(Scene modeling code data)

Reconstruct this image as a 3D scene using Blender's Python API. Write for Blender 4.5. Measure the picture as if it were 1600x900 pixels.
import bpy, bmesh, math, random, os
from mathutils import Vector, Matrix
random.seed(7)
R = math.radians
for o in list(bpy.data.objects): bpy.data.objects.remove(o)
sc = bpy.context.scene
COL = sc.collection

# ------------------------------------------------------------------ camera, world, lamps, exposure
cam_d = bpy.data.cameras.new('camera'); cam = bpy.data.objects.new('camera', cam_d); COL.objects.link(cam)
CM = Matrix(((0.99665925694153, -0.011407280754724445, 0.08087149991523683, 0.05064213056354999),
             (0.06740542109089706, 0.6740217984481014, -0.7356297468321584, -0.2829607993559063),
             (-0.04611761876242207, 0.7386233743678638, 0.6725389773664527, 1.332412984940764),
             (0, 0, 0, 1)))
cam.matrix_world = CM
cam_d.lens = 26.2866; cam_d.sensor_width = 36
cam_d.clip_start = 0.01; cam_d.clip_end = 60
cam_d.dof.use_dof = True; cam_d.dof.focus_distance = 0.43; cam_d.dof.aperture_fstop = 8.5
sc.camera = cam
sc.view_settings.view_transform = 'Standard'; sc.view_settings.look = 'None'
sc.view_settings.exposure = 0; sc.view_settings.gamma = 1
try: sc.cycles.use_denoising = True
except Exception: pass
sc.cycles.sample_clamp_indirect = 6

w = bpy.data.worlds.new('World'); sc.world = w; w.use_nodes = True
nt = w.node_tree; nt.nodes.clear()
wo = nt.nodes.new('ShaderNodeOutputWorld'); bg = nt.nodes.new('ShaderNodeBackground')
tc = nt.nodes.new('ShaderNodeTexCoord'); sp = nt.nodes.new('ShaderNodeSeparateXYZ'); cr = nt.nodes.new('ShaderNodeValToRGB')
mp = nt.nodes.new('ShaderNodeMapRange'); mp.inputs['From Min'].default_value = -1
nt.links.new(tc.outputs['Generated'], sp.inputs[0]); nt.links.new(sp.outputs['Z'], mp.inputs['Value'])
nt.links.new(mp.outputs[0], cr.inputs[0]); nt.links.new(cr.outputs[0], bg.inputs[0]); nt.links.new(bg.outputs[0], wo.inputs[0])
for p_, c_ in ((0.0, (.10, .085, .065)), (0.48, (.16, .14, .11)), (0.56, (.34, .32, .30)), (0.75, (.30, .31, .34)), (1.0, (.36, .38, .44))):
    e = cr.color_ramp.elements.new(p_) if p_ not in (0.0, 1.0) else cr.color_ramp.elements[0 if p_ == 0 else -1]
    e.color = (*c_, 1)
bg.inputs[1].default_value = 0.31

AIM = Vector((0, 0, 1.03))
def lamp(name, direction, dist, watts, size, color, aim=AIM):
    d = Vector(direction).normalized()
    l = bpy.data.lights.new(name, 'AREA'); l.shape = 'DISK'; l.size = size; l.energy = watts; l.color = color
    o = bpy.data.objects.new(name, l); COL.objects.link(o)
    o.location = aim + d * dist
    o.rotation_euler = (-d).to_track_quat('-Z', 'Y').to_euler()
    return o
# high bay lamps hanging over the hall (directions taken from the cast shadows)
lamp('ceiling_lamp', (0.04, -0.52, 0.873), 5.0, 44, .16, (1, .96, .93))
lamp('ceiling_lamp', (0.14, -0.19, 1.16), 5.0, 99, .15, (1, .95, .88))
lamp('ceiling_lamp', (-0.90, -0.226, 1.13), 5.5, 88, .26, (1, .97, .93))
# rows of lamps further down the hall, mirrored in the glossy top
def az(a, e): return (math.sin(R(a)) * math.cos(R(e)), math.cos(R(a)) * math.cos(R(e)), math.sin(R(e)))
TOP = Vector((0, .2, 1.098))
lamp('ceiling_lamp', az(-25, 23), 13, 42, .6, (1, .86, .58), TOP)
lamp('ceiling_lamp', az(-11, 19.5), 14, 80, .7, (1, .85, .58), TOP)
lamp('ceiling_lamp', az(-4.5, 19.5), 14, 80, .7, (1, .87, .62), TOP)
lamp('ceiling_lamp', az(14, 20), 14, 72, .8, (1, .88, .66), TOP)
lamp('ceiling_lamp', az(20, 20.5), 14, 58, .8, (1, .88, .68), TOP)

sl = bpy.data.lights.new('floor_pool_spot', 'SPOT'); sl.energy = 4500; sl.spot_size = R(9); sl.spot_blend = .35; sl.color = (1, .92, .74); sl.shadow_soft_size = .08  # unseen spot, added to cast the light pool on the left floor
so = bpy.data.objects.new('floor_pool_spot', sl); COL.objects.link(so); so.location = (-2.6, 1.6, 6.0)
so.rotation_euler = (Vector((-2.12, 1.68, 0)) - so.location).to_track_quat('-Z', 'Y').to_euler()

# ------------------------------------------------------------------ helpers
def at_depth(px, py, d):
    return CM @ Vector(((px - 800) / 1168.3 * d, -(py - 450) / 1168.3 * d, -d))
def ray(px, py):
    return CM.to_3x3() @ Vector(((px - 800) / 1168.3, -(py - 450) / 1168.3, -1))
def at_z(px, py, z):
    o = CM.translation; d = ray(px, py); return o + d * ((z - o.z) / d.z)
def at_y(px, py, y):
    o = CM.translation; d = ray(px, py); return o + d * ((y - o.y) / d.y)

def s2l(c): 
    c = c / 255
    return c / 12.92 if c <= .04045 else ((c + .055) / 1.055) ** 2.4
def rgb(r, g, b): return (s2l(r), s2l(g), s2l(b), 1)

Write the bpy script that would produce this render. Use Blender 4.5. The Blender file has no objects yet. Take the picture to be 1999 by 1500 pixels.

- **DIRECTION**: Copy every record exactly as presented.

- **EXPECTED ANSWER**:
Reconstruct this image as a 3D scene using Blender's Python API. Write for Blender 4.5. Measure the picture as if it were 1600x900 pixels.
import bpy, bmesh, math, random, os
from mathutils import Vector, Matrix
random.seed(7)
R = math.radians
for o in list(bpy.data.objects): bpy.data.objects.remove(o)
sc = bpy.context.scene
COL = sc.collection

# ------------------------------------------------------------------ camera, world, lamps, exposure
cam_d = bpy.data.cameras.new('camera'); cam = bpy.data.objects.new('camera', cam_d); COL.objects.link(cam)
CM = Matrix(((0.99665925694153, -0.011407280754724445, 0.08087149991523683, 0.05064213056354999),
             (0.06740542109089706, 0.6740217984481014, -0.7356297468321584, -0.2829607993559063),
             (-0.04611761876242207, 0.7386233743678638, 0.6725389773664527, 1.332412984940764),
             (0, 0, 0, 1)))
cam.matrix_world = CM
cam_d.lens = 26.2866; cam_d.sensor_width = 36
cam_d.clip_start = 0.01; cam_d.clip_end = 60
cam_d.dof.use_dof = True; cam_d.dof.focus_distance = 0.43; cam_d.dof.aperture_fstop = 8.5
sc.camera = cam
sc.view_settings.view_transform = 'Standard'; sc.view_settings.look = 'None'
sc.view_settings.exposure = 0; sc.view_settings.gamma = 1
try: sc.cycles.use_denoising = True
except Exception: pass
sc.cycles.sample_clamp_indirect = 6

w = bpy.data.worlds.new('World'); sc.world = w; w.use_nodes = True
nt = w.node_tree; nt.nodes.clear()
wo = nt.nodes.new('ShaderNodeOutputWorld'); bg = nt.nodes.new('ShaderNodeBackground')
tc = nt.nodes.new('ShaderNodeTexCoord'); sp = nt.nodes.new('ShaderNodeSeparateXYZ'); cr = nt.nodes.new('ShaderNodeValToRGB')
mp = nt.nodes.new('ShaderNodeMapRange'); mp.inputs['From Min'].default_value = -1
nt.links.new(tc.outputs['Generated'], sp.inputs[0]); nt.links.new(sp.outputs['Z'], mp.inputs['Value'])
nt.links.new(mp.outputs[0], cr.inputs[0]); nt.links.new(cr.outputs[0], bg.inputs[0]); nt.links.new(bg.outputs[0], wo.inputs[0])
for p_, c_ in ((0.0, (.10, .085, .065)), (0.48, (.16, .14, .11)), (0.56, (.34, .32, .30)), (0.75, (.30, .31, .34)), (1.0, (.36, .38, .44))):
    e = cr.color_ramp.elements.new(p_) if p_ not in (0.0, 1.0) else cr.color_ramp.elements[0 if p_ == 0 else -1]
    e.color = (*c_, 1)
bg.inputs[1].default_value = 0.31

AIM = Vector((0, 0, 1.03))
def lamp(name, direction, dist, watts, size, color, aim=AIM):
    d = Vector(direction).normalized()
    l = bpy.data.lights.new(name, 'AREA'); l.shape = 'DISK'; l.size = size; l.energy = watts; l.color = color
    o = bpy.data.objects.new(name, l); COL.objects.link(o)
    o.location = aim + d * dist
    o.rotation_euler = (-d).to_track_quat('-Z', 'Y').to_euler()
    return o
# high bay lamps hanging over the hall (directions taken from the cast shadows)
lamp('ceiling_lamp', (0.04, -0.52, 0.873), 5.0, 44, .16, (1, .96, .93))
lamp('ceiling_lamp', (0.14, -0.19, 1.16), 5.0, 99, .15, (1, .95, .88))
lamp('ceiling_lamp', (-0.90, -0.226, 1.13), 5.5, 88, .26, (1, .97, .93))
# rows of lamps further down the hall, mirrored in the glossy top
def az(a, e): return (math.sin(R(a)) * math.cos(R(e)), math.cos(R(a)) * math.cos(R(e)), math.sin(R(e)))
TOP = Vector((0, .2, 1.098))
lamp('ceiling_lamp', az(-25, 23), 13, 42, .6, (1, .86, .58), TOP)
lamp('ceiling_lamp', az(-11, 19.5), 14, 80, .7, (1, .85, .58), TOP)
lamp('ceiling_lamp', az(-4.5, 19.5), 14, 80, .7, (1, .87, .62), TOP)
lamp('ceiling_lamp', az(14, 20), 14, 72, .8, (1, .88, .66), TOP)
lamp('ceiling_lamp', az(20, 20.5), 14, 58, .8, (1, .88, .68), TOP)

sl = bpy.data.lights.new('floor_pool_spot', 'SPOT'); sl.energy = 4500; sl.spot_size = R(9); sl.spot_blend = .35; sl.color = (1, .92, .74); sl.shadow_soft_size = .08  # unseen spot, added to cast the light pool on the left floor
so = bpy.data.objects.new('floor_pool_spot', sl); COL.objects.link(so); so.location = (-2.6, 1.6, 6.0)
so.rotation_euler = (Vector((-2.12, 1.68, 0)) - so.location).to_track_quat('-Z', 'Y').to_euler()

# ------------------------------------------------------------------ helpers
def at_depth(px, py, d):
    return CM @ Vector(((px - 800) / 1168.3 * d, -(py - 450) / 1168.3 * d, -d))
def ray(px, py):
    return CM.to_3x3() @ Vector(((px - 800) / 1168.3, -(py - 450) / 1168.3, -1))
def at_z(px, py, z):
    o = CM.translation; d = ray(px, py); return o + d * ((z - o.z) / d.z)
def at_y(px, py, y):
    o = CM.translation; d = ray(px, py); return o + d * ((y - o.y) / d.y)

def s2l(c): 
    c = c / 255
    return c / 12.92 if c <= .04045 else ((c + .055) / 1.055) ** 2.4
def rgb(r, g, b): return (s2l(r), s2l(g), s2l(b), 1)

Write the bpy script that would produce this render. Use Blender 4.5. The Blender file has no objects yet. Take the picture to be 1999 by 1500 pixels.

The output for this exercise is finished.